Calamari for lunch “Calamari for lunch”, recensione

In teoria dovrei scrivere che arrivano da Piombino anno 2018, ma in realtà sarebbe più corretto dire che arrivano dei primi anni ’70, immersi in strutture prog rock da cui nascono venature Surf  (In The lounge) armonizzate su rette lisergiche, peraltro ben metaforizzate dalla cover art, che sembra parlare del disco senza utilizzare la parola. Infatti, proprio la copertina gioca con gli astanti in modalità wordless senza inganni e sotterfugi. Certo, in questo convincente debutto avrete modo di percepire striature diversificate, che ritrovano nelle distorsioni stoner anni ‘90 un’ulteriore porto stilistico.

 

 

L’album promosso da (R)esisto appare incentrato sulle tematiche della rinascita, mostrando un’incredibile serie di ispirazioni e rimandi che, dagli Inxs  (Another day on earth) zoomano verso strutture vintage.

Il caleidoscopio di suoni, infatti, riesce a farci viaggiare ad occhi chiusi (Arabian sand) portandoci sino ai mondi distorti di Mesmerize, una tra le tracce forse meno rappresentative, ma di assoluto livello, che con i suoi cambi direzionali, i suoi filtri e le sue distorsioni, include un raggiunto viatico tra tecniche miste, qui in grado di dipingere una composizione riuscita.
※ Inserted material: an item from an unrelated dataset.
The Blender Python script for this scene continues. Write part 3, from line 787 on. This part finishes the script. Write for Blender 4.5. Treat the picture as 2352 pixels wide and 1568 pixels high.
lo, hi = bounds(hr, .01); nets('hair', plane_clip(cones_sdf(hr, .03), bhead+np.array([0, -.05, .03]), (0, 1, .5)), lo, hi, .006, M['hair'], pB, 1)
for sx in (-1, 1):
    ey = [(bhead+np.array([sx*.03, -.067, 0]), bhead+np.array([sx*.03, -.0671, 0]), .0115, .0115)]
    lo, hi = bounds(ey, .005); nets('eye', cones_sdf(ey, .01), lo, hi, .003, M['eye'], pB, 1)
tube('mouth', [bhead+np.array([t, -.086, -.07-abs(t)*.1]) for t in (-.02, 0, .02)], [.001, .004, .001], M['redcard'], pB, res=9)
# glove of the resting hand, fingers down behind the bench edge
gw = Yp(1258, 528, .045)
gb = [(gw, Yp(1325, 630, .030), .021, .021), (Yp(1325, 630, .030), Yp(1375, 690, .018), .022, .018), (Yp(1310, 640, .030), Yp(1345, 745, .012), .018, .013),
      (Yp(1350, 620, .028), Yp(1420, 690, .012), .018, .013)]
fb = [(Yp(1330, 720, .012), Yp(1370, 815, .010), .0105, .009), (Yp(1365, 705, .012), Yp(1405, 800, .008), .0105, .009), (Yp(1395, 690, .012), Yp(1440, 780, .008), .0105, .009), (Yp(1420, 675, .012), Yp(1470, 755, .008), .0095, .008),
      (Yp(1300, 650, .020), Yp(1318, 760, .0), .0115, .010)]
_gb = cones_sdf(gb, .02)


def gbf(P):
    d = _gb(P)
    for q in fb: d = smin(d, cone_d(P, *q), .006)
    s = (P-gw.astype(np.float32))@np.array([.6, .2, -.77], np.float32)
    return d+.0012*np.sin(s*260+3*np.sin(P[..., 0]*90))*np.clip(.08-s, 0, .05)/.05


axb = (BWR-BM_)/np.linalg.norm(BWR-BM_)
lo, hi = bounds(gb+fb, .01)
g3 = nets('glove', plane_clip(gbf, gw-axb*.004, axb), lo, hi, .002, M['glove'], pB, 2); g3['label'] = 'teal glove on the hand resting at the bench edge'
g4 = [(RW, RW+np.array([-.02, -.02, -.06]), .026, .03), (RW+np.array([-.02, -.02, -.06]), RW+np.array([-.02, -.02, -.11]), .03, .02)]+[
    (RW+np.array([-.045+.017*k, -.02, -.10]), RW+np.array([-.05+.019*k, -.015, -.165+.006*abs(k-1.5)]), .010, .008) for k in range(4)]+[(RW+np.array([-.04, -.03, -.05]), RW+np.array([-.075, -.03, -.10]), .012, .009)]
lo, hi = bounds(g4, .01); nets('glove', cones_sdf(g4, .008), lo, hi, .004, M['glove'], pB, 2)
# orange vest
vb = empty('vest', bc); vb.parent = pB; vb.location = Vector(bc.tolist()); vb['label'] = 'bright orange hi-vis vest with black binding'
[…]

Se poi con Alien brain soap il sapore resofonico è tagliato da stoppate in levare, con Loser la band vira verso un minimalismo retrò, sostenuto dalla notevole vocalità di Antonio Lepore, i cui colori timbrici donano carburante alle composizione.

Difficile pertanto estrarre da questo disco un’apice, ma se proprio fosse costretto a farlo mi ritroverai a parlare ( e a riascoltare all’infinito) Chocolate, reale compendio stilistico del quintetto. Una composizione osservativa, per certi versi claustrofobica, in cui l’impronte iniziale, piacevolmente viziata da una sensazione “Barrettiana”, si apre ad una presa easy che porta con sé riverberi e pelli minimal, in grado di riuscire a coniugare colori gotici con uno schematico imprinting discorsivo, che chiude il cerchio ritornando alle sensazioni Surf dell’incipit.

Insomma un disco da ascoltare, riascoltare e avere, con buona pace di che ormai vive solo di Spotify YouTube et similia.